▸ WHAT NEEDS TO BE DONE
Only the lines from the first one through the line with "machine((-11.5, 24.2, 0), (2.0, 1.0, 1.5), 0, 'beige', 'far" should be printed, exactly as they appear.

++++ DATASET CONTENT ++++

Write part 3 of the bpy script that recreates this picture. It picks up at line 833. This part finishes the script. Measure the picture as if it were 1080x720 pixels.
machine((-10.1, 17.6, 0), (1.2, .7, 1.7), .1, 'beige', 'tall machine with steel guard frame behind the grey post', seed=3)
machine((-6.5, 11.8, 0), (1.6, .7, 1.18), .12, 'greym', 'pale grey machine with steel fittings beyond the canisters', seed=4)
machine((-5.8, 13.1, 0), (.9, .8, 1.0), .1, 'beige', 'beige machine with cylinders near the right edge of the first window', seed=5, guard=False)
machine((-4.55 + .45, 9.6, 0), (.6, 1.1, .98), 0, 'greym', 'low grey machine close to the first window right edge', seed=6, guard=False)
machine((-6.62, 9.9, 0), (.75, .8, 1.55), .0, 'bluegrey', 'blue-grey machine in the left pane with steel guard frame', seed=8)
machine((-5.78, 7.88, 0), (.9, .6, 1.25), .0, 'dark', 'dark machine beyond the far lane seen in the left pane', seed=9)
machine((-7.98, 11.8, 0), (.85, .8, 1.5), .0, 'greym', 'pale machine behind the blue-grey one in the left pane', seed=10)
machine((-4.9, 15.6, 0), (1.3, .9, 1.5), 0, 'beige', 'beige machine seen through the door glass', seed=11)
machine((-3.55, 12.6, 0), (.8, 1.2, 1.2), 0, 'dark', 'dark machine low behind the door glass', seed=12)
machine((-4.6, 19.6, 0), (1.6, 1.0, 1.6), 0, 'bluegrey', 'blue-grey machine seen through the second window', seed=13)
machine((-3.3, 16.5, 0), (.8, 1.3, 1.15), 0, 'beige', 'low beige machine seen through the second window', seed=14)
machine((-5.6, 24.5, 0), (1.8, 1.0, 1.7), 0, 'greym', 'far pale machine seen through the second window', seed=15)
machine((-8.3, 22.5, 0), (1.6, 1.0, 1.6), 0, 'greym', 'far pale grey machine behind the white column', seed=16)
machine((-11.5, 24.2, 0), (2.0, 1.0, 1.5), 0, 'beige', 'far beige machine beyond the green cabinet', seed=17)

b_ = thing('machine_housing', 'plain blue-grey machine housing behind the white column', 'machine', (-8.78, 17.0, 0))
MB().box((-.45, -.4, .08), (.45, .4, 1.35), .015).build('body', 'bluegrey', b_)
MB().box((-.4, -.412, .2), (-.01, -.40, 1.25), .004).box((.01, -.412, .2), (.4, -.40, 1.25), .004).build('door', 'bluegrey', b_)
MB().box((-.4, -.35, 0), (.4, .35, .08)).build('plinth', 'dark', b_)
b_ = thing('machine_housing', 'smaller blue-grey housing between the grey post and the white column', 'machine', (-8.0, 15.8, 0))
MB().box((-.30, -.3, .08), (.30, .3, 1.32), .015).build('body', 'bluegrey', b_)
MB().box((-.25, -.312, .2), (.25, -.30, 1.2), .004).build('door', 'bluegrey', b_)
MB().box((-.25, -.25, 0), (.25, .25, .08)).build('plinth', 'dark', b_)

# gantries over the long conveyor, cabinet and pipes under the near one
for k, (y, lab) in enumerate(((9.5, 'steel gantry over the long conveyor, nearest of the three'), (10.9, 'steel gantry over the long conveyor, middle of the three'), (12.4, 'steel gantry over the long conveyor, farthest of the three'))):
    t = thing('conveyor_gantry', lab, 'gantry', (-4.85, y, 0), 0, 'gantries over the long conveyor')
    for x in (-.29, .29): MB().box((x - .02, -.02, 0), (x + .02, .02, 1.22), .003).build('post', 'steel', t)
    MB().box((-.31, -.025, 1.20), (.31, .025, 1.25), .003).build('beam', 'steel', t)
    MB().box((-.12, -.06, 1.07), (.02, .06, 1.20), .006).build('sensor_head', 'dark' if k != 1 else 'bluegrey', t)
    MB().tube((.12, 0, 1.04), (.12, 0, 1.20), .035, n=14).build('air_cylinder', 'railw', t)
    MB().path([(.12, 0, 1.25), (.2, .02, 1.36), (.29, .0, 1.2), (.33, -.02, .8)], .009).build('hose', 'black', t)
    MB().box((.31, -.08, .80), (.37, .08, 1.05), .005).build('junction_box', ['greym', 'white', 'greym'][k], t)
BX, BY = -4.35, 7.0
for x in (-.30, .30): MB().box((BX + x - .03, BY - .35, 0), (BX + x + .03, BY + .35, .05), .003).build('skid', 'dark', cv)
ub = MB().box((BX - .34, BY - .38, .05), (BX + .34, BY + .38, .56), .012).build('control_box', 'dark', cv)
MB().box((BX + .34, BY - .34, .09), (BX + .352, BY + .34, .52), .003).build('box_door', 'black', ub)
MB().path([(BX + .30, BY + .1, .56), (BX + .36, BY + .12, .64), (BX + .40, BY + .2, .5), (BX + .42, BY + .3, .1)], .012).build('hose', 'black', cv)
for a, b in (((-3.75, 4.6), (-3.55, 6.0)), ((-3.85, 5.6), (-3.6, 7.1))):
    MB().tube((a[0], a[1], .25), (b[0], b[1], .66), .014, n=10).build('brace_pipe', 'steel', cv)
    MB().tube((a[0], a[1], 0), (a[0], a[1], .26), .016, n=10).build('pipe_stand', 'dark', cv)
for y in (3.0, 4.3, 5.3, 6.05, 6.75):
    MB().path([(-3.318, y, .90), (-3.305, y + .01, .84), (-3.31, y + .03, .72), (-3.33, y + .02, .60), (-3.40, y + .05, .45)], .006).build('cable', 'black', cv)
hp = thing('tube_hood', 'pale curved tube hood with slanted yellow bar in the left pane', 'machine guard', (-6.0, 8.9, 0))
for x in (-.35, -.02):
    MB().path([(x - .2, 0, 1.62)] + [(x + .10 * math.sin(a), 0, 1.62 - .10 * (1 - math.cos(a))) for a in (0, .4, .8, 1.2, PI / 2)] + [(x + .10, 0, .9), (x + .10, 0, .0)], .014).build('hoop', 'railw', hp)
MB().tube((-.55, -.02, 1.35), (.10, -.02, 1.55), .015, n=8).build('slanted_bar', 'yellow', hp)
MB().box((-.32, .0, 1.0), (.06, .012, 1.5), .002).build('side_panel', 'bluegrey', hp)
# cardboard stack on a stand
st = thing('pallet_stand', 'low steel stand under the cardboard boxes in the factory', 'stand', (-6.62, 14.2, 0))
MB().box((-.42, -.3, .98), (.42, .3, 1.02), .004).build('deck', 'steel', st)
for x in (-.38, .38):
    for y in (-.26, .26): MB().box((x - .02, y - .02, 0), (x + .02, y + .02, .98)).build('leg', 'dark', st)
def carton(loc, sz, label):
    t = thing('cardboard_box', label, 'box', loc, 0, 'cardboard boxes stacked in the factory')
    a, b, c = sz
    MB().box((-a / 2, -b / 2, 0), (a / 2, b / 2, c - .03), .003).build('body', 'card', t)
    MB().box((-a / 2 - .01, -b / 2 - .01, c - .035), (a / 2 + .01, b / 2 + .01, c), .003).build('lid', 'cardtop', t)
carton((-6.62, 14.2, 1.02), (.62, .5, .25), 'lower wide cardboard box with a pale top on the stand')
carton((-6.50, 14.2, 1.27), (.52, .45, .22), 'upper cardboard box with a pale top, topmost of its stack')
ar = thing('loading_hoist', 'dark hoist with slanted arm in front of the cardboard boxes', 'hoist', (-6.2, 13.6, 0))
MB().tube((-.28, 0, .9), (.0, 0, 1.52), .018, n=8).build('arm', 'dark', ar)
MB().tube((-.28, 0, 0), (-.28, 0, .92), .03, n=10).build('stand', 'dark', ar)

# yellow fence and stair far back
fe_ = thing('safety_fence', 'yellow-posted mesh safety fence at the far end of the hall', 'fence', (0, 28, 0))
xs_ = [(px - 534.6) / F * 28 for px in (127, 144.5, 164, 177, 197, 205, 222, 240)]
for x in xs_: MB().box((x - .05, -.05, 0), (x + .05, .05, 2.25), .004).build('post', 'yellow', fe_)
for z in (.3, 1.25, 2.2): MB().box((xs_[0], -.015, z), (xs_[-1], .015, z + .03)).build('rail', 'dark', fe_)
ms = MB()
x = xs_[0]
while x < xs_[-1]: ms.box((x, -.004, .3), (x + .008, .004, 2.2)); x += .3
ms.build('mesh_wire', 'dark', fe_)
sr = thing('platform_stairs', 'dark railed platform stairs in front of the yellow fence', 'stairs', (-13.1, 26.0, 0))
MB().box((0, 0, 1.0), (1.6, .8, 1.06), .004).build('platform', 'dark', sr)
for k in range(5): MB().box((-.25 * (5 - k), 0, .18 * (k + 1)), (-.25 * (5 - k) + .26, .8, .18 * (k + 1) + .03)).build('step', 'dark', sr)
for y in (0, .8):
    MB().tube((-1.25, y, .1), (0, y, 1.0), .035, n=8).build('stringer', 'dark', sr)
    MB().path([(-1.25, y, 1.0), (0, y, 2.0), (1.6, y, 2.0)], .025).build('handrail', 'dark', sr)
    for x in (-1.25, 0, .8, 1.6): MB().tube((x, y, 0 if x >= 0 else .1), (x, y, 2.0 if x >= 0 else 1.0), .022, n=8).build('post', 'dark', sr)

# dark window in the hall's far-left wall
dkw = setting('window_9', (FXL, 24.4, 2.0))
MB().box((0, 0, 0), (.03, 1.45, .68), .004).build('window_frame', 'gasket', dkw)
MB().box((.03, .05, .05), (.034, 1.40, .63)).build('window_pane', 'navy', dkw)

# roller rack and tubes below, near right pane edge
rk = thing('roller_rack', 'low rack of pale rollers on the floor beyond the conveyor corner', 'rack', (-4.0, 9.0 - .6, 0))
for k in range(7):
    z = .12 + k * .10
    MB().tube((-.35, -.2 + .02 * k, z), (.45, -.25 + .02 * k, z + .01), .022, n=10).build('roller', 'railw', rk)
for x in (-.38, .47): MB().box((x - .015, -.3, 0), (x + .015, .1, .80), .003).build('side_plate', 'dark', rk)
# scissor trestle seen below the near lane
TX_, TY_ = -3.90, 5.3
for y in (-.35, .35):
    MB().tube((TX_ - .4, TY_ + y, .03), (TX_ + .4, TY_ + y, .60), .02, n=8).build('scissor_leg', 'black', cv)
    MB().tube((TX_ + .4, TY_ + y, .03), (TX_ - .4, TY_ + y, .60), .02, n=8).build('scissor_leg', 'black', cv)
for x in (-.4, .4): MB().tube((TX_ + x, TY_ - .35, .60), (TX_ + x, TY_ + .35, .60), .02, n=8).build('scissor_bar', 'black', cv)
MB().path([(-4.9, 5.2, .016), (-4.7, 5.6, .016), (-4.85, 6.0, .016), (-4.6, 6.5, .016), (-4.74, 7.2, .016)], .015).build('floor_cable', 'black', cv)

++++

▸ EXERCISE RESULT
Write part 3 of the bpy script that recreates this picture. It picks up at line 833. This part finishes the script. Measure the picture as if it were 1080x720 pixels.
machine((-10.1, 17.6, 0), (1.2, .7, 1.7), .1, 'beige', 'tall machine with steel guard frame behind the grey post', seed=3)
machine((-6.5, 11.8, 0), (1.6, .7, 1.18), .12, 'greym', 'pale grey machine with steel fittings beyond the canisters', seed=4)
machine((-5.8, 13.1, 0), (.9, .8, 1.0), .1, 'beige', 'beige machine with cylinders near the right edge of the first window', seed=5, guard=False)
machine((-4.55 + .45, 9.6, 0), (.6, 1.1, .98), 0, 'greym', 'low grey machine close to the first window right edge', seed=6, guard=False)
machine((-6.62, 9.9, 0), (.75, .8, 1.55), .0, 'bluegrey', 'blue-grey machine in the left pane with steel guard frame', seed=8)
machine((-5.78, 7.88, 0), (.9, .6, 1.25), .0, 'dark', 'dark machine beyond the far lane seen in the left pane', seed=9)
machine((-7.98, 11.8, 0), (.85, .8, 1.5), .0, 'greym', 'pale machine behind the blue-grey one in the left pane', seed=10)
machine((-4.9, 15.6, 0), (1.3, .9, 1.5), 0, 'beige', 'beige machine seen through the door glass', seed=11)
machine((-3.55, 12.6, 0), (.8, 1.2, 1.2), 0, 'dark', 'dark machine low behind the door glass', seed=12)
machine((-4.6, 19.6, 0), (1.6, 1.0, 1.6), 0, 'bluegrey', 'blue-grey machine seen through the second window', seed=13)
machine((-3.3, 16.5, 0), (.8, 1.3, 1.15), 0, 'beige', 'low beige machine seen through the second window', seed=14)
machine((-5.6, 24.5, 0), (1.8, 1.0, 1.7), 0, 'greym', 'far pale machine seen through the second window', seed=15)
machine((-8.3, 22.5, 0), (1.6, 1.0, 1.6), 0, 'greym', 'far pale grey machine behind the white column', seed=16)
machine((-11.5, 24.2, 0), (2.0, 1.0, 1.5), 0, 'beige', 'far beige machine beyond the green cabinet', seed=17)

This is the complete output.